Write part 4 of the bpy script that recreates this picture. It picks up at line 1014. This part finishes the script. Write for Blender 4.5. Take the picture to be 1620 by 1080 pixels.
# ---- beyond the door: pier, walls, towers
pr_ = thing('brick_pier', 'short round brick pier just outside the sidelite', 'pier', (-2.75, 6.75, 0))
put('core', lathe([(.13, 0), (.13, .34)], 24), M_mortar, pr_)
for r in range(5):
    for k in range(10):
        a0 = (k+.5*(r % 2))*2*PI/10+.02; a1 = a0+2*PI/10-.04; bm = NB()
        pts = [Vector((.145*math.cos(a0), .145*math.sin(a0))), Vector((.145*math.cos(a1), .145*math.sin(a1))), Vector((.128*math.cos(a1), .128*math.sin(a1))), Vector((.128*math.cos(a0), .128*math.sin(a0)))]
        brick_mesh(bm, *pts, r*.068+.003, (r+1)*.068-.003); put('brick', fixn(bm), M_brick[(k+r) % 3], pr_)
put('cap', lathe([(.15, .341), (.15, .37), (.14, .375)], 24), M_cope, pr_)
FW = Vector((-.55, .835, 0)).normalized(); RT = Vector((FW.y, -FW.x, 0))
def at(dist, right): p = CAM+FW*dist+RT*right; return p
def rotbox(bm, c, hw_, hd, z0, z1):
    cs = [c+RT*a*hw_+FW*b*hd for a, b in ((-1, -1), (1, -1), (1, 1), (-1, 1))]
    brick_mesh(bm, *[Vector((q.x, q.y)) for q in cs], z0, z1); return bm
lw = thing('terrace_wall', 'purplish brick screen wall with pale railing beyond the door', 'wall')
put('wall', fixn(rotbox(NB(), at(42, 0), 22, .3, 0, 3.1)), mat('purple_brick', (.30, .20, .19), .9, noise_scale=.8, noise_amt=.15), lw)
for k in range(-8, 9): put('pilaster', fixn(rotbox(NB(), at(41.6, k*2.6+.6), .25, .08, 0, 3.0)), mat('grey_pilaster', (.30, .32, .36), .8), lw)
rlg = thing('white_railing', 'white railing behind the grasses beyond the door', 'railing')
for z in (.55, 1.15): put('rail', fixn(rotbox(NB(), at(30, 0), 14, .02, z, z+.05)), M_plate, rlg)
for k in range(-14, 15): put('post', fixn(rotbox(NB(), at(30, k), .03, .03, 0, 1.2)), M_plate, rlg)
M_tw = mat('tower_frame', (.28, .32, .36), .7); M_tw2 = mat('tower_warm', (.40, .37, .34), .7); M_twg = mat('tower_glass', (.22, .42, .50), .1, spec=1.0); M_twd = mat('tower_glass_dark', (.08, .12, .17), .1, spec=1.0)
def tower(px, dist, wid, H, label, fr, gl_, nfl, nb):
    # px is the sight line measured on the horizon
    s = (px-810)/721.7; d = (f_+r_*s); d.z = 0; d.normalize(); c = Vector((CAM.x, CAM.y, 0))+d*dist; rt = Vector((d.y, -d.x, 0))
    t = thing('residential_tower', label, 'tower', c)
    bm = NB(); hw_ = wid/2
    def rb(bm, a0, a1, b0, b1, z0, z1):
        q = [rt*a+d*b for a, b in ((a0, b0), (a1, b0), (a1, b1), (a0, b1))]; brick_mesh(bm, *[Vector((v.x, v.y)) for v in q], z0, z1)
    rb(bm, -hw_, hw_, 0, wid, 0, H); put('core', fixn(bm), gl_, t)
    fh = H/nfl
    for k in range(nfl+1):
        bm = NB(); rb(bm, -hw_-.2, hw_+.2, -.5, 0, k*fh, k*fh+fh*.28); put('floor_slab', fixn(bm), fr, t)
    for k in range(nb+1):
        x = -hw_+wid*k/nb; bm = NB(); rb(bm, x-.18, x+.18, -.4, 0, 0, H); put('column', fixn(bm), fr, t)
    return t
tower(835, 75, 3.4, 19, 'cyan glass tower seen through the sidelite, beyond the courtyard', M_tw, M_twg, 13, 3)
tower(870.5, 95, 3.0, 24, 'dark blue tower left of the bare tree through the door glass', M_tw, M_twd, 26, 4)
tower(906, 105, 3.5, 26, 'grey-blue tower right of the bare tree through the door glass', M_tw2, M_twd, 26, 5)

· · · · ·

■ PROBLEM DESCRIPTION ■
Write out every line exactly as it stands.

■ THE RESULT ■
Write part 4 of the bpy script that recreates this picture. It picks up at line 1014. This part finishes the script. Write for Blender 4.5. Take the picture to be 1620 by 1080 pixels.
# ---- beyond the door: pier, walls, towers
pr_ = thing('brick_pier', 'short round brick pier just outside the sidelite', 'pier', (-2.75, 6.75, 0))
put('core', lathe([(.13, 0), (.13, .34)], 24), M_mortar, pr_)
for r in range(5):
    for k in range(10):
        a0 = (k+.5*(r % 2))*2*PI/10+.02; a1 = a0+2*PI/10-.04; bm = NB()
        pts = [Vector((.145*math.cos(a0), .145*math.sin(a0))), Vector((.145*math.cos(a1), .145*math.sin(a1))), Vector((.128*math.cos(a1), .128*math.sin(a1))), Vector((.128*math.cos(a0), .128*math.sin(a0)))]
        brick_mesh(bm, *pts, r*.068+.003, (r+1)*.068-.003); put('brick', fixn(bm), M_brick[(k+r) % 3], pr_)
put('cap', lathe([(.15, .341), (.15, .37), (.14, .375)], 24), M_cope, pr_)
FW = Vector((-.55, .835, 0)).normalized(); RT = Vector((FW.y, -FW.x, 0))
def at(dist, right): p = CAM+FW*dist+RT*right; return p
def rotbox(bm, c, hw_, hd, z0, z1):
    cs = [c+RT*a*hw_+FW*b*hd for a, b in ((-1, -1), (1, -1), (1, 1), (-1, 1))]
    brick_mesh(bm, *[Vector((q.x, q.y)) for q in cs], z0, z1); return bm
lw = thing('terrace_wall', 'purplish brick screen wall with pale railing beyond the door', 'wall')
put('wall', fixn(rotbox(NB(), at(42, 0), 22, .3, 0, 3.1)), mat('purple_brick', (.30, .20, .19), .9, noise_scale=.8, noise_amt=.15), lw)
for k in range(-8, 9): put('pilaster', fixn(rotbox(NB(), at(41.6, k*2.6+.6), .25, .08, 0, 3.0)), mat('grey_pilaster', (.30, .32, .36), .8), lw)
rlg = thing('white_railing', 'white railing behind the grasses beyond the door', 'railing')
for z in (.55, 1.15): put('rail', fixn(rotbox(NB(), at(30, 0), 14, .02, z, z+.05)), M_plate, rlg)
for k in range(-14, 15): put('post', fixn(rotbox(NB(), at(30, k), .03, .03, 0, 1.2)), M_plate, rlg)
M_tw = mat('tower_frame', (.28, .32, .36), .7); M_tw2 = mat('tower_warm', (.40, .37, .34), .7); M_twg = mat('tower_glass', (.22, .42, .50), .1, spec=1.0); M_twd = mat('tower_glass_dark', (.08, .12, .17), .1, spec=1.0)
def tower(px, dist, wid, H, label, fr, gl_, nfl, nb):
    # px is the sight line measured on the horizon
    s = (px-810)/721.7; d = (f_+r_*s); d.z = 0; d.normalize(); c = Vector((CAM.x, CAM.y, 0))+d*dist; rt = Vector((d.y, -d.x, 0))
    t = thing('residential_tower', label, 'tower', c)
    bm = NB(); hw_ = wid/2
    def rb(bm, a0, a1, b0, b1, z0, z1):
        q = [rt*a+d*b for a, b in ((a0, b0), (a1, b0), (a1, b1), (a0, b1))]; brick_mesh(bm, *[Vector((v.x, v.y)) for v in q], z0, z1)
    rb(bm, -hw_, hw_, 0, wid, 0, H); put('core', fixn(bm), gl_, t)
    fh = H/nfl
    for k in range(nfl+1):
        bm = NB(); rb(bm, -hw_-.2, hw_+.2, -.5, 0, k*fh, k*fh+fh*.28); put('floor_slab', fixn(bm), fr, t)
    for k in range(nb+1):
        x = -hw_+wid*k/nb; bm = NB(); rb(bm, x-.18, x+.18, -.4, 0, 0, H); put('column', fixn(bm), fr, t)
    return t
tower(835, 75, 3.4, 19, 'cyan glass tower seen through the sidelite, beyond the courtyard', M_tw, M_twg, 13, 3)
tower(870.5, 95, 3.0, 24, 'dark blue tower left of the bare tree through the door glass', M_tw, M_twd, 26, 4)
tower(906, 105, 3.5, 26, 'grey-blue tower right of the bare tree through the door glass', M_tw2, M_twd, 26, 5)